Früher gingen bei unserer Gemeinde ab und zu antisemitische Briefe ein, heute wird das eher elektronisch gemacht. Im Sommer 2014, während des Gazakriegs zwischen Israel und der Hamas, wurde auf Schweizer Facebook-Seiten massiv gegen Juden in Zürich gehetzt und mit Gewalt gedroht, obwohl wir nichts mit dem Nahostkonflikt zu tun haben.

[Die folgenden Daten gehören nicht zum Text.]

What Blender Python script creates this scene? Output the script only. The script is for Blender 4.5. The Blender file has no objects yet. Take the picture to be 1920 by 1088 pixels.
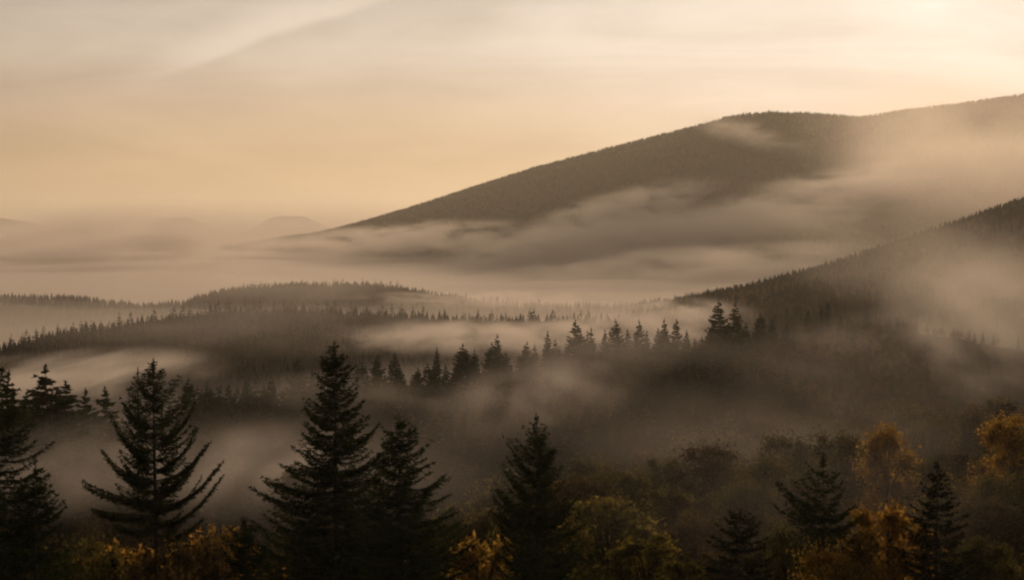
import bpy, math
import numpy as np
from mathutils import Vector
rng = np.random.default_rng(7)
sc = bpy.context.scene
C = sc.collection
F = 3583.0            # focal length in photo pixels (1920 wide)
TA = 124.0 / F        # camera pitch: eye level is at row 420
CA, SA = 1 / math.sqrt(1 + TA * TA), TA / math.sqrt(1 + TA * TA)
ZC = 150.0            # eye height over the valley floor datum

def at(px, py, D):
    u = (px - 960) / F; v = (544 - py) / F
    dy = CA + v * SA; dz = -SA + v * CA
    s = D / dy
    return u * s, D, ZC + dz * s
def px_of(x, y):
    return 960 + F * x / np.maximum(y, 1) / CA * 1.0

# ---------------------------------------------------------------- materials
def newmat(name):
    m = bpy.data.materials.new(name); m.use_nodes = True
    nt = m.node_tree; nt.nodes.clear()
    return m, nt, nt.nodes.new('ShaderNodeOutputMaterial')
def leaf_mat(name, c1, c2, scale=0.6, trans=0.3, var=1.):
    m, nt, out = newmat(name); N = nt.nodes; L = nt.links
    tc = N.new('ShaderNodeNewGeometry')
    no = N.new('ShaderNodeTexNoise'); no.inputs['Scale'].default_value = scale; no.inputs['Detail'].default_value = 5
    L.new(tc.outputs['Position'], no.inputs['Vector'])
    r = N.new('ShaderNodeValToRGB'); r.color_ramp.elements[0].position = .38; r.color_ramp.elements[1].position = .64
    r.color_ramp.elements[0].color = (*c1, 1); r.color_ramp.elements[1].color = (*c2, 1)
    L.new(no.outputs['Fac'], r.inputs['Fac'])
    col = r.outputs['Color']
    hv = N.new('ShaderNodeHueSaturation')
    ra = N.new('ShaderNodeMapRange'); ra.inputs['To Min'].default_value = 1 - .45 * var; ra.inputs['To Max'].default_value = 1 + .5 * var
    L.new(tc.outputs['Random Per Island'], ra.inputs['Value'])
    L.new(ra.outputs[0], hv.inputs['Value']); L.new(col, hv.inputs['Color'])
    d = N.new('ShaderNodeBsdfDiffuse'); t = N.new('ShaderNodeBsdfTranslucent'); mx = N.new('ShaderNodeMixShader')
    mx.inputs[0].default_value = trans
    L.new(hv.outputs[0], d.inputs[0]); L.new(hv.outputs[0], t.inputs[0])
    L.new(d.outputs[0], mx.inputs[1]); L.new(t.outputs[0], mx.inputs[2]); L.new(mx.outputs[0], out.inputs['Surface'])
    return m
def bark_mat(name, c1, c2):
    m, nt, out = newmat(name); N = nt.nodes; L = nt.links
    tc = N.new('ShaderNodeTexCoord'); mp = N.new('ShaderNodeMapping'); mp.inputs['Scale'].default_value = (6, 6, 1.2)
    no = N.new('ShaderNodeTexNoise'); no.inputs['Scale'].default_value = 2.5; no.inputs['Detail'].default_value = 6
    r = N.new('ShaderNodeValToRGB'); r.color_ramp.elements[0].position = .35; r.color_ramp.elements[1].position = .65
    r.color_ramp.elements[0].color = (*c1, 1); r.color_ramp.elements[1].color = (*c2, 1)
    b = N.new('ShaderNodeBump'); b.inputs['Strength'].default_value = .6
    p = N.new('ShaderNodeBsdfPrincipled'); p.inputs['Roughness'].default_value = .9
    L.new(tc.outputs['Object'], mp.inputs[0]); L.new(mp.outputs[0], no.inputs['Vector']); L.new(no.outputs['Fac'], r.inputs[0])
    L.new(r.outputs[0], p.inputs['Base Color']); L.new(no.outputs['Fac'], b.inputs['Height']); L.new(b.outputs[0], p.inputs['Normal'])
    L.new(p.outputs[0], out.inputs['Surface'])
    return m
NEEDLE = leaf_mat('spruce_needles', (.017, .027, .007), (.052, .066, .018), .5, .25)
NEEDLE_DK = leaf_mat('spruce_needles_dark', (.012, .016, .007), (.028, .032, .012), .5, .2)
NEEDLE_FAR = leaf_mat('forest_needles', (.011, .013, .007), (.050, .043, .020), .009, .2, .35)
ORANGE = leaf_mat('orange_leaves', (.20, .105, .022), (.46, .24, .04), .5, .5)
GOLD = leaf_mat('gold_leaves', (.24, .13, .025), (.52, .29, .05), .4, .5)
OLIVE = leaf_mat('olive_leaves', (.06, .053, .016), (.17, .125, .027), .35, .4)
YGREEN = leaf_mat('yellow_green_leaves', (.09, .07, .016), (.28, .20, .035), .7, .5)
RUST = leaf_mat('rust_leaves', (.055, .04, .018), (.14, .085, .03), .3, .4)
BROWN = leaf_mat('autumn_forest_leaves', (.055, .042, .02), (.16, .095, .035), .012, .3, .5)
BARK = bark_mat('bark', (.03, .022, .016), (.07, .055, .04))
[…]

Für viele Schweizer Juden ist die Furcht vor Terrorismus momentan grösser als jene vor Antisemitismus. Ein Attentat wie jenes auf zwei Moscheen in Christchurch ist schrecklich. Wir haben uns sofort mit den Muslimen in Neuseeland solidarisiert. Genau solche Gewaltakte sind es, die auch wir Juden fürchten. Trotzdem: Ich fühle mich wohl hier in der Schweiz, sicherer als jüdische Freunde in anderen europäischen Ländern. Ich bin hier geboren und aufgewachsen, hier habe ich meine Wurzeln und bin stolz, Schweizer zu sein.»

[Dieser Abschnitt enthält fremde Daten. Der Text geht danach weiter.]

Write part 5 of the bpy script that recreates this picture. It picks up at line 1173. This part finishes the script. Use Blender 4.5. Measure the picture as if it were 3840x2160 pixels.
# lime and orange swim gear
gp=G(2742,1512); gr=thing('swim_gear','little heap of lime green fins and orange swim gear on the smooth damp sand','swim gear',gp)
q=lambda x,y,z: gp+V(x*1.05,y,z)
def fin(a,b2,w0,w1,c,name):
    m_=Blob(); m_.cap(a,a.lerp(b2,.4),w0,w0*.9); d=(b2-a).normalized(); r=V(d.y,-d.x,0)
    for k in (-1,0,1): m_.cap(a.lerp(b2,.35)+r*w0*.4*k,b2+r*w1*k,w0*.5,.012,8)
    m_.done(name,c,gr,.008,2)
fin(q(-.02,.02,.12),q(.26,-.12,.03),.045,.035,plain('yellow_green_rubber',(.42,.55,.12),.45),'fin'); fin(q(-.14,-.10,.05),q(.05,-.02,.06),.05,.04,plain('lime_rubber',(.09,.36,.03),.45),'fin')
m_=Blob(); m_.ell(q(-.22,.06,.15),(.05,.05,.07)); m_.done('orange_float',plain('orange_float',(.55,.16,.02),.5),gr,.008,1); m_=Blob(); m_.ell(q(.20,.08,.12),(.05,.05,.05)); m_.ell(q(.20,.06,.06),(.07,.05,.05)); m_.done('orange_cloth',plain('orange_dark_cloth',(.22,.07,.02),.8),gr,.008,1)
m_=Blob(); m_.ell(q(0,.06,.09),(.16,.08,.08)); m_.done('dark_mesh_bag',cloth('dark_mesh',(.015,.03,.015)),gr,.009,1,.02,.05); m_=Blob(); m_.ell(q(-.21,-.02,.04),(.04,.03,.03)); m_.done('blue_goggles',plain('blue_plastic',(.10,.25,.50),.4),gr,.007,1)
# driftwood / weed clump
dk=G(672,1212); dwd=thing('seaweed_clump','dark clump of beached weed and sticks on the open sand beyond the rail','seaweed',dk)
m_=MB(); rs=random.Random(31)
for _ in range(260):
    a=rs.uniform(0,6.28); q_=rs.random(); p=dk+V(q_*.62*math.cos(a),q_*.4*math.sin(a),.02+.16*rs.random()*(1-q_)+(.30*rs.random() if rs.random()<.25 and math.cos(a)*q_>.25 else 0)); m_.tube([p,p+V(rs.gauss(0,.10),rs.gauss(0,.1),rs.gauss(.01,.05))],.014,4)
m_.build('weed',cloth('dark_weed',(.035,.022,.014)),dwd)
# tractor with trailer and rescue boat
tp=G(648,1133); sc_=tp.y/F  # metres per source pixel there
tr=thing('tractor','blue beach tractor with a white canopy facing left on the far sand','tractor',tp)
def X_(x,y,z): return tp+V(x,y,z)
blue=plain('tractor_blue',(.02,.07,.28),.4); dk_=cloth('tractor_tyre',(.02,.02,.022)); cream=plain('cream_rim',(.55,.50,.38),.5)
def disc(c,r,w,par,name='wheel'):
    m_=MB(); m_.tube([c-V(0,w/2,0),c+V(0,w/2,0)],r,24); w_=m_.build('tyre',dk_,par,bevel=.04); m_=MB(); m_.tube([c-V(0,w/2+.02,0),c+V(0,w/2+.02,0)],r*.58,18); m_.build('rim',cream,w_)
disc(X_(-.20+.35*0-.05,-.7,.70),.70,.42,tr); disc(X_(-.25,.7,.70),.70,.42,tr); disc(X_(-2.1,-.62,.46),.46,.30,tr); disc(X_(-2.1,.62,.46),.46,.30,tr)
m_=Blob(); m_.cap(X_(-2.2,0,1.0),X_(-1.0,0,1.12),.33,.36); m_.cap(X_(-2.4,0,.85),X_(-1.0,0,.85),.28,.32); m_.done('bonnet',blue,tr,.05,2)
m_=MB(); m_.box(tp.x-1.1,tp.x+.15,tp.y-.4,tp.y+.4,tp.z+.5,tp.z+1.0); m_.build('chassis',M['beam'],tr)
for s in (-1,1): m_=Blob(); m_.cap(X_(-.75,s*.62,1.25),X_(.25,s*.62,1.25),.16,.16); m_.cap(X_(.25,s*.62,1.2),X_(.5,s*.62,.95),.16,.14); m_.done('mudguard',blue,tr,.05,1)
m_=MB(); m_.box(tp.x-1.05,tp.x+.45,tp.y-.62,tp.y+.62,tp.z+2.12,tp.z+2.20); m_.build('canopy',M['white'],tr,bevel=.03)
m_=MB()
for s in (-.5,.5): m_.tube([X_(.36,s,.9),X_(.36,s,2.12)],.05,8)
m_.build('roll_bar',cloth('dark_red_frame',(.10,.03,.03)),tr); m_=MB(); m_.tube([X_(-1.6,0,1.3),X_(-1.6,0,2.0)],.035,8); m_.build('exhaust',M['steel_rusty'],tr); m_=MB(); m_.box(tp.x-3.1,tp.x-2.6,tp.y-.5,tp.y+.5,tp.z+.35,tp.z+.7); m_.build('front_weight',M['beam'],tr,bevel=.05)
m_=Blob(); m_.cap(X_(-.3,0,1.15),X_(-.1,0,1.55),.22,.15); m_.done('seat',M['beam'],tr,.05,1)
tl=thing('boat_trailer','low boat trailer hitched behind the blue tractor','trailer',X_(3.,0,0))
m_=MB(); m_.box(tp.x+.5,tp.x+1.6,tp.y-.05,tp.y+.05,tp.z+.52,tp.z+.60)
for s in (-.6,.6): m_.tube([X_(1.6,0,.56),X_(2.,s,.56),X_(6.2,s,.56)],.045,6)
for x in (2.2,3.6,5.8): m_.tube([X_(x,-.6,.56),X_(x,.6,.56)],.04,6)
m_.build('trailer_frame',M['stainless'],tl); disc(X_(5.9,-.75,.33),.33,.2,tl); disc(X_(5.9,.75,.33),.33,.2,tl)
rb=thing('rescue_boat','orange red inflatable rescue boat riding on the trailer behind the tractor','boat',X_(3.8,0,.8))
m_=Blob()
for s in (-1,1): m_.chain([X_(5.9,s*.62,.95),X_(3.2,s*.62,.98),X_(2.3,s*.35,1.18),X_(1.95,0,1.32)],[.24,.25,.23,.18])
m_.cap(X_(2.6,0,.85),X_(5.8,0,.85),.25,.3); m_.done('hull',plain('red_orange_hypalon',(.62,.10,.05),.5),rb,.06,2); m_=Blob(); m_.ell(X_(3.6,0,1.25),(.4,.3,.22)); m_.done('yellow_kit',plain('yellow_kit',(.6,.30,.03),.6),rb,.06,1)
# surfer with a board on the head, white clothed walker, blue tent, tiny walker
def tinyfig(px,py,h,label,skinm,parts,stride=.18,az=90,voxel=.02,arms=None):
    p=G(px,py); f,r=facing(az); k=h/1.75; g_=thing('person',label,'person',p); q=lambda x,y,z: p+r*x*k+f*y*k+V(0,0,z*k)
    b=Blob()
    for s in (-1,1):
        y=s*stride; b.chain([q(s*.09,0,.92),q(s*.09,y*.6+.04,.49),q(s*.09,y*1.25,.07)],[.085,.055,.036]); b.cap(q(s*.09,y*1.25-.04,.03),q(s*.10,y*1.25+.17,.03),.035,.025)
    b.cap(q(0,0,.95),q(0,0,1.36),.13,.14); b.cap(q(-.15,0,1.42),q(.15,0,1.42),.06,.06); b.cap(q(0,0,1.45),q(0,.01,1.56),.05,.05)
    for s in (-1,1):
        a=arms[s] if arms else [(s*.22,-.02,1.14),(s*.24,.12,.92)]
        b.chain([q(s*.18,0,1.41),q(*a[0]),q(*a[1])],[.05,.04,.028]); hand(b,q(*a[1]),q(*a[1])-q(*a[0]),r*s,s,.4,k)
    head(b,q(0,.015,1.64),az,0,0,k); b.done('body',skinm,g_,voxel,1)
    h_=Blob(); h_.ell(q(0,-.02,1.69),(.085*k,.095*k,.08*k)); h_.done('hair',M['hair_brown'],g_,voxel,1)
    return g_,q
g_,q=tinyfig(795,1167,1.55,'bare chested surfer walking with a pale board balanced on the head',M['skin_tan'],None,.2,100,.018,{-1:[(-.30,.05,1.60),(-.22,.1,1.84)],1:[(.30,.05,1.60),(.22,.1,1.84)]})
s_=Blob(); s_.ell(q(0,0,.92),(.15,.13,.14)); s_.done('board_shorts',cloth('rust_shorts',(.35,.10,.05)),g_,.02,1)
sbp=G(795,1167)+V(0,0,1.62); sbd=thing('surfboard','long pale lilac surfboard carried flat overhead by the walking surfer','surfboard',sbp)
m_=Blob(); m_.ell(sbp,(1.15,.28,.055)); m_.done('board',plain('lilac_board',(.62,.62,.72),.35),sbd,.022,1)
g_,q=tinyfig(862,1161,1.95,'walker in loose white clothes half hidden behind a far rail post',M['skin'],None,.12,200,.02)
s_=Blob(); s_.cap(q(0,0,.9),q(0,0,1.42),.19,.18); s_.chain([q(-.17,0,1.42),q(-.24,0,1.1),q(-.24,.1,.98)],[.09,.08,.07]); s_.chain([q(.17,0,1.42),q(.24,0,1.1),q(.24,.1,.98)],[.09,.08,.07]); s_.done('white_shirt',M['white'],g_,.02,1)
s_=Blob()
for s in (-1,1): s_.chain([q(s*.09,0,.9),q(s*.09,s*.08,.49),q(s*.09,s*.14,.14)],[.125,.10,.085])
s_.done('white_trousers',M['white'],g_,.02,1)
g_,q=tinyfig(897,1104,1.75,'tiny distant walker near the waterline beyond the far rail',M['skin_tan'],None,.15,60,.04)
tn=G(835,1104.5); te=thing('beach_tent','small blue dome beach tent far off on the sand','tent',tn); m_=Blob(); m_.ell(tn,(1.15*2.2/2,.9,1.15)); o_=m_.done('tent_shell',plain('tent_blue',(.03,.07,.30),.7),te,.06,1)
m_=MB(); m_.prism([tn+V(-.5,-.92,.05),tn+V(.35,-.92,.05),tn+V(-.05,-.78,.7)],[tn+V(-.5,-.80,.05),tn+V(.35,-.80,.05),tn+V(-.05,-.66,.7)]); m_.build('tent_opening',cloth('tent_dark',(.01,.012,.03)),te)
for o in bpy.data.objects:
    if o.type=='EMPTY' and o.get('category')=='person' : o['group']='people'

Anonym, arbeitet im Gesundheitswesen

«Als ich noch zur Schule ging, stand ich zwar dazu, dass ich Jüdin bin, habe es aber nie an die grosse Glocke gehängt. Meine Kinder sind viel offener. Als sie kleiner waren, sagten sie der Verkäuferin an der Migros-Kasse, die ihnen fröhliche Weihnachten wünschte, sie würden doch Chanukka feiern, und alle mussten lachen. Das fand ich wunderbar. Ich stamme aus einer grossen jüdischen Familie. Meinem Grossvater gelang im Zweiten Weltkrieg die Flucht aus einem polnischen Ghetto. Ein Teil unserer Verwandten lebt in Frankreich. Sie berichten Schlimmes von antisemitischen Vorfällen. Hier in der Schweiz sind die Leute noch zufriedener, sie brauchen keinen Prellbock. Aber was, wenn sich das in Zukunft ändert? Bereits heute gibt es auch hierzulande Anfeindungen und Übergriffe. Meine Schwester hat das während ihrer Schulzeit erleben müssen. Ich zum Glück nicht. Meiner Tochter hat ein Bub in der Schule ‹Saujüdin› nachgerufen. In einer Whatsapp-Gruppe meiner anderen Tochter wurde eine Kettennachricht mit Hakenkreuzen und Mordaufrufen an Juden herumgeschickt. Das macht mich betroffen und macht Angst. Das Thema Antisemitismus ist immer latent da, flammt immer wieder auf. Man steckt es weg, lebt damit.»